Would you output the whole listing below, exactly as it reads?

(begin)

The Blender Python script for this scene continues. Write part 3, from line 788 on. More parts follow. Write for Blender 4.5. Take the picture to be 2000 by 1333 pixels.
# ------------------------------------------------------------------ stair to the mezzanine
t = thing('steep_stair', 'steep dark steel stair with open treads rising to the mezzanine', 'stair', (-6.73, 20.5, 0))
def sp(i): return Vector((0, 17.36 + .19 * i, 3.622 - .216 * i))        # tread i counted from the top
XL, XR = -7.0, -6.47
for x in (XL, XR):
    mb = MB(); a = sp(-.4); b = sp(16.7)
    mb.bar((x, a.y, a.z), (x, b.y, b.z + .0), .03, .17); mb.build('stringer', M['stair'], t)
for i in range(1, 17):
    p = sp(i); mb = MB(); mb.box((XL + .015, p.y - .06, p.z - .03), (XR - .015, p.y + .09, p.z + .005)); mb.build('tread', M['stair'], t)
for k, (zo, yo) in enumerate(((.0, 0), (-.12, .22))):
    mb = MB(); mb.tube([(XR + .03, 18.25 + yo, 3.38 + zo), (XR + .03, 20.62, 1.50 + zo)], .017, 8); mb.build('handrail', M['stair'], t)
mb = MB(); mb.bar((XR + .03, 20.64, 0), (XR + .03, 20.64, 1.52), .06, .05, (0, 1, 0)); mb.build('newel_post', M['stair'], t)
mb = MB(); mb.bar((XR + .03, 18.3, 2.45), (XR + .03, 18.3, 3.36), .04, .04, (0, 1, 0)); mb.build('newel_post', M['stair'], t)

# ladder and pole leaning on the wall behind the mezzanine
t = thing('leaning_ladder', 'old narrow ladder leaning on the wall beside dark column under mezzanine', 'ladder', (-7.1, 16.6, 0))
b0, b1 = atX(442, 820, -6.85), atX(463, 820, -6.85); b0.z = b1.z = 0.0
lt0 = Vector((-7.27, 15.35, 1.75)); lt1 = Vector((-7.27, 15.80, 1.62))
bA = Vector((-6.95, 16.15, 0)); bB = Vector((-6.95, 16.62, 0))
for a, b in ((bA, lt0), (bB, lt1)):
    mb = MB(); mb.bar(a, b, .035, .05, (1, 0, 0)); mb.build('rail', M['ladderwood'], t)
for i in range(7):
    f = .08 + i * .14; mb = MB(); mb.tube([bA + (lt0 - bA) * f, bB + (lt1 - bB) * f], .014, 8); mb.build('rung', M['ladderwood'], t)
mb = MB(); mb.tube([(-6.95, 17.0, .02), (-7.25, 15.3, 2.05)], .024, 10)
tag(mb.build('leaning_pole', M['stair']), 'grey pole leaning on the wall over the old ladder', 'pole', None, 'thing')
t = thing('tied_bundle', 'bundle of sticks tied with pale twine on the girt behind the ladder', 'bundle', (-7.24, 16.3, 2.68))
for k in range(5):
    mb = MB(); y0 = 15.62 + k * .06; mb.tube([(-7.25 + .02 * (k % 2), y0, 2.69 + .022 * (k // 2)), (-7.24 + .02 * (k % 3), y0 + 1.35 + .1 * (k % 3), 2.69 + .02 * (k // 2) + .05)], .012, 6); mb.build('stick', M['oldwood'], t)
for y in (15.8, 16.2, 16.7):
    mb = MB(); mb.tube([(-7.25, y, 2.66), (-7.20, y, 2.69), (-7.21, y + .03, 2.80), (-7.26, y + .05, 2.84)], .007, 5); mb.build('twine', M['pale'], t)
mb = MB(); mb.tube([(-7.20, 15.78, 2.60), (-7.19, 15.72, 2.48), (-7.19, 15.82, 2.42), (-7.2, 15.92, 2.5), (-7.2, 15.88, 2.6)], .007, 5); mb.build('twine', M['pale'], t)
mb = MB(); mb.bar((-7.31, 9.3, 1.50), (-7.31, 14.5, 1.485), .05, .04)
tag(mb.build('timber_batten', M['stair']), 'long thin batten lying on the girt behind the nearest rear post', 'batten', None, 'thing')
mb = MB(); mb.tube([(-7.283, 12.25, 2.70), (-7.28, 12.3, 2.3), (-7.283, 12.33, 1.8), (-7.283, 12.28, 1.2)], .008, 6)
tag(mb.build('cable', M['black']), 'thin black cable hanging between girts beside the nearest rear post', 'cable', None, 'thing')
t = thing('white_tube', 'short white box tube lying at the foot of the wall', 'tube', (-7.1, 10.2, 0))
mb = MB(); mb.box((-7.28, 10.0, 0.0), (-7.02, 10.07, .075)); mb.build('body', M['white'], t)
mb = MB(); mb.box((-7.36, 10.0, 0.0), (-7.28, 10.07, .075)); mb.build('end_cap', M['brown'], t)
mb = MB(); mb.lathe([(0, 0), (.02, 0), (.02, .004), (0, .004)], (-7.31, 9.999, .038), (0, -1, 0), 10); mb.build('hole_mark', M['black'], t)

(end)

Finished task:
The Blender Python script for this scene continues. Write part 3, from line 788 on. More parts follow. Write for Blender 4.5. Take the picture to be 2000 by 1333 pixels.
# ------------------------------------------------------------------ stair to the mezzanine
t = thing('steep_stair', 'steep dark steel stair with open treads rising to the mezzanine', 'stair', (-6.73, 20.5, 0))
def sp(i): return Vector((0, 17.36 + .19 * i, 3.622 - .216 * i))        # tread i counted from the top
XL, XR = -7.0, -6.47
for x in (XL, XR):
    mb = MB(); a = sp(-.4); b = sp(16.7)
    mb.bar((x, a.y, a.z), (x, b.y, b.z + .0), .03, .17); mb.build('stringer', M['stair'], t)
for i in range(1, 17):
    p = sp(i); mb = MB(); mb.box((XL + .015, p.y - .06, p.z - .03), (XR - .015, p.y + .09, p.z + .005)); mb.build('tread', M['stair'], t)
for k, (zo, yo) in enumerate(((.0, 0), (-.12, .22))):
    mb = MB(); mb.tube([(XR + .03, 18.25 + yo, 3.38 + zo), (XR + .03, 20.62, 1.50 + zo)], .017, 8); mb.build('handrail', M['stair'], t)
mb = MB(); mb.bar((XR + .03, 20.64, 0), (XR + .03, 20.64, 1.52), .06, .05, (0, 1, 0)); mb.build('newel_post', M['stair'], t)
mb = MB(); mb.bar((XR + .03, 18.3, 2.45), (XR + .03, 18.3, 3.36), .04, .04, (0, 1, 0)); mb.build('newel_post', M['stair'], t)

# ladder and pole leaning on the wall behind the mezzanine
t = thing('leaning_ladder', 'old narrow ladder leaning on the wall beside dark column under mezzanine', 'ladder', (-7.1, 16.6, 0))
b0, b1 = atX(442, 820, -6.85), atX(463, 820, -6.85); b0.z = b1.z = 0.0
lt0 = Vector((-7.27, 15.35, 1.75)); lt1 = Vector((-7.27, 15.80, 1.62))
bA = Vector((-6.95, 16.15, 0)); bB = Vector((-6.95, 16.62, 0))
for a, b in ((bA, lt0), (bB, lt1)):
    mb = MB(); mb.bar(a, b, .035, .05, (1, 0, 0)); mb.build('rail', M['ladderwood'], t)
for i in range(7):
    f = .08 + i * .14; mb = MB(); mb.tube([bA + (lt0 - bA) * f, bB + (lt1 - bB) * f], .014, 8); mb.build('rung', M['ladderwood'], t)
mb = MB(); mb.tube([(-6.95, 17.0, .02), (-7.25, 15.3, 2.05)], .024, 10)
tag(mb.build('leaning_pole', M['stair']), 'grey pole leaning on the wall over the old ladder', 'pole', None, 'thing')
t = thing('tied_bundle', 'bundle of sticks tied with pale twine on the girt behind the ladder', 'bundle', (-7.24, 16.3, 2.68))
for k in range(5):
    mb = MB(); y0 = 15.62 + k * .06; mb.tube([(-7.25 + .02 * (k % 2), y0, 2.69 + .022 * (k // 2)), (-7.24 + .02 * (k % 3), y0 + 1.35 + .1 * (k % 3), 2.69 + .02 * (k // 2) + .05)], .012, 6); mb.build('stick', M['oldwood'], t)
for y in (15.8, 16.2, 16.7):
    mb = MB(); mb.tube([(-7.25, y, 2.66), (-7.20, y, 2.69), (-7.21, y + .03, 2.80), (-7.26, y + .05, 2.84)], .007, 5); mb.build('twine', M['pale'], t)
mb = MB(); mb.tube([(-7.20, 15.78, 2.60), (-7.19, 15.72, 2.48), (-7.19, 15.82, 2.42), (-7.2, 15.92, 2.5), (-7.2, 15.88, 2.6)], .007, 5); mb.build('twine', M['pale'], t)
mb = MB(); mb.bar((-7.31, 9.3, 1.50), (-7.31, 14.5, 1.485), .05, .04)
tag(mb.build('timber_batten', M['stair']), 'long thin batten lying on the girt behind the nearest rear post', 'batten', None, 'thing')
mb = MB(); mb.tube([(-7.283, 12.25, 2.70), (-7.28, 12.3, 2.3), (-7.283, 12.33, 1.8), (-7.283, 12.28, 1.2)], .008, 6)
tag(mb.build('cable', M['black']), 'thin black cable hanging between girts beside the nearest rear post', 'cable', None, 'thing')
t = thing('white_tube', 'short white box tube lying at the foot of the wall', 'tube', (-7.1, 10.2, 0))
mb = MB(); mb.box((-7.28, 10.0, 0.0), (-7.02, 10.07, .075)); mb.build('body', M['white'], t)
mb = MB(); mb.box((-7.36, 10.0, 0.0), (-7.28, 10.07, .075)); mb.build('end_cap', M['brown'], t)
mb = MB(); mb.lathe([(0, 0), (.02, 0), (.02, .004), (0, .004)], (-7.31, 9.999, .038), (0, -1, 0), 10); mb.build('hole_mark', M['black'], t)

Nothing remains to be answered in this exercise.